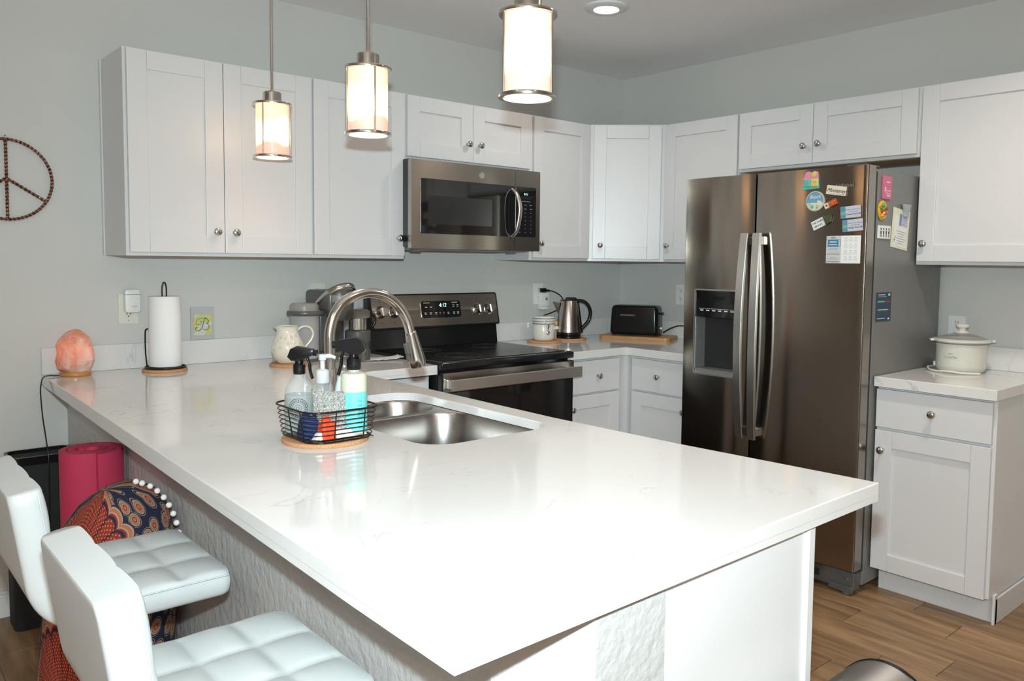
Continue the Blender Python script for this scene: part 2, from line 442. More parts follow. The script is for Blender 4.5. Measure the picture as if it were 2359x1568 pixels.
# ---- base cabinets
CT, CU = .914, .874      # counter top and its underside
BG = 'base cabinets'
def base_cab(label, loc, rz, w, parts, d=.61, toe=.55, side_trim=False):
    t = thing('base_cabinet', label, 'cabinet', loc, rz, BG)
    bm = B(); box(bm, 0, w, -d, -.001, .108, CU-.001, .001, 1); obj('carcass', bm, M['cab'], t)
    bm = B(); box(bm, .004, w-.002, -toe, -.003, 0, .1075, .001, 1); obj('toe_kick', bm, M['cab'], t)
    for kind, a, b, z0, z1, k in parts:
        shaker(t, a, b, z0, z1, -d, k, flat=(kind == 'drawer'), name=kind)
    return t
base_cab('white base cabinet with drawer and door between the range and the corner', (-1.081, 0, 0), 0, 1.081-.66,
         [('drawer', .012, .405, .690, .858, (.236, .775)), ('door', .012, .405, .115, .680, (.045, .615))])
base_cab('white base cabinet with drawer and door between the corner and the refrigerator', (0, -.66, 0), RR, .435,
         [('drawer', .014, .428, .690, .858, (.20, .775)), ('door', .014, .428, .115, .680, (.375, .615))])
t = thing('corner_filler', 'white filler post in the inside corner of the base cabinets', 'cabinet', (0, 0, 0))
bm = B(); box(bm, -.659, -.001, -.659, -.001, .108, CU-.001); obj('body', bm, M['cab'], t)
bm = B(); box(bm, -.60, -.001, -.60, -.001, 0, .107); obj('toe_kick', bm, M['cab'], t)
HW = .458
t = base_cab('white end base cabinet right of the refrigerator, under the slow cooker', (0, -2.0205, 0), RR, HW,
         [('drawer', .002, HW-.012, .704, .862, (.232, .788)), ('door', .002, HW-.012, .108, .692, (.036, .612))])
bm = B(); box(bm, HW+.0005, HW+.010, -.565, -.002, 0, .10, .002); obj('side_baseboard', bm, M['cab'], t)
bm = B(); box(bm, HW+.0005, HW+.010, -.575, -.545, 0, .118, .002); obj('corner_trim', bm, M['cab'], t)
t = base_cab('white base cabinet under the counter left of the range', (-2.273, 0, 0), 0, .378, [('drawer', .004, .370, .71, .862, None), ('door', .004, .370, .115, .700, None)])
t = thing('peninsula_cabinet', 'white cabinet run of the peninsula with a plain panel at its near end', 'cabinet', (0, 0, 0), 0, BG)
bm = B(); box(bm, -2.9145, -2.333, -1.16, -.66, .108, CU-.001); box(bm, -2.9145, -2.333, -2.70, -1.99, .108, CU-.001)
box(bm, -2.9145, -2.333, -1.99, -1.16, .108, .64); box(bm, -2.36, -2.333, -1.99, -1.16, .64, CU-.001); obj('carcass', bm, M['cab'], t)
bm = B(); box(bm, -2.9145, -2.40, -2.70, -.66, 0, .1075); obj('toe_kick', bm, M['cab'], t)
bm = B(); box(bm, -2.9145, -2.478, -2.786, -2.701, .0, CU-.001, .001); obj('end_panel', bm, M['cab'], t)
bm = B(); box(bm, -2.496, -2.470, -2.794, -2.7, .0, CU-.001, .004); obj('panel_edge', bm, M['cab'], t)

# ================================================================== COUNTERTOPS
SX0, SX1, SY0, SY1 = -2.785, -2.366, -1.945, -1.185
hole = rrect(SX0, SX1, SY0, SY1, .085, 8)
def counter_top(t, poly, holes=()):
    bm = B(); prism(bm, poly, .888, CT, holes=holes, bev=.0022); c = obj('slab', bm, M['quartz'], t)
    return c
t = thing('countertop', 'white quartz peninsula countertop with grey veins and an undermount sink cutout', 'countertop')
P = [(-3.260, -.001), (-3.275, -.54), (-3.300, -1.34), (-3.322, -2.15), (-3.333, -2.54), (-3.337, -2.813), (-2.232, -2.800), (-2.272, -2.30), (-2.288, -1.85), (-2.278, -1.2), (-2.275, -.672), (-1.888, -.672), (-1.888, -.001)]
counter_top(t, P, [hole])
# built-up edge (slab is doubled at its rim)
def inset(poly, d):
    n = len(poly); out = []
    for i in range(n):
        p0, p1, p2 = Vector(poly[i-1]), Vector(poly[i]), Vector(poly[(i+1) % n])
        e1 = (p1-p0).normalized(); e2 = (p2-p1).normalized()
        n1 = Vector((-e1.y, e1.x)); n2 = Vector((-e2.y, e2.x)); b = (n1+n2); b = b/ (1+n1.dot(n2))
        out.append(tuple(p1+b*d))
    return out
bm = B(); prism(bm, P, CU, .8885, holes=[inset(P, .035)], bev=0); obj('edge_band', bm, M['quartz'], t)
bm = B(); box(bm, -3.260, -1.888, -.020, -.0005, CT+.0003, 1.016, .002); obj('backsplash', bm, M['quartz'], t)
t = thing('countertop', 'white quartz corner countertop between the range and the refrigerator', 'countertop')
P = [(-1.082, -.001), (-1.082, -.648), (-.648, -.648), (-.648, -1.102), (-.001, -1.102), (-.001, -.001)]
bm = B(); prism(bm, P, CU, CT, bev=.0022); obj('slab', bm, M['quartz'], t)
bm = B(); box(bm, -1.082, -.0005, -.020, -.0005, CT+.0003, 1.016, .002); box(bm, -.020, -.0005, -1.102, -.0205, CT+.0003, 1.016, .002); obj('backsplash', bm, M['quartz'], t)
t = thing('countertop', 'short white quartz countertop right of the refrigerator', 'countertop')
P = [(-.648, -2.040), (-.648, -2.486), (-.001, -2.486), (-.001, -2.040)]
P = [(-.648, -2.486), (-.001, -2.486), (-.001, -2.0195), (-.648, -2.0195)]
P = [(a, max(b, b)) for a, b in P]
bm = B(); prism(bm, P, CU, CT, bev=.0022); obj('slab', bm, M['quartz'], t)
bm = B(); box(bm, -.020, -.0005, -2.486, -2.0195, CT+.0003, 1.016, .002); obj('backsplash', bm, M['quartz'], t)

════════

__TASK INSTRUCTIONS__
Collect the lines of the data that carry the word "parts".

__EXERCISE OUTPUT__
Continue the Blender Python script for this scene: part 2, from line 442. More parts follow. The script is for Blender 4.5. Measure the picture as if it were 2359x1568 pixels.
def base_cab(label, loc, rz, w, parts, d=.61, toe=.55, side_trim=False):
    for kind, a, b, z0, z1, k in parts:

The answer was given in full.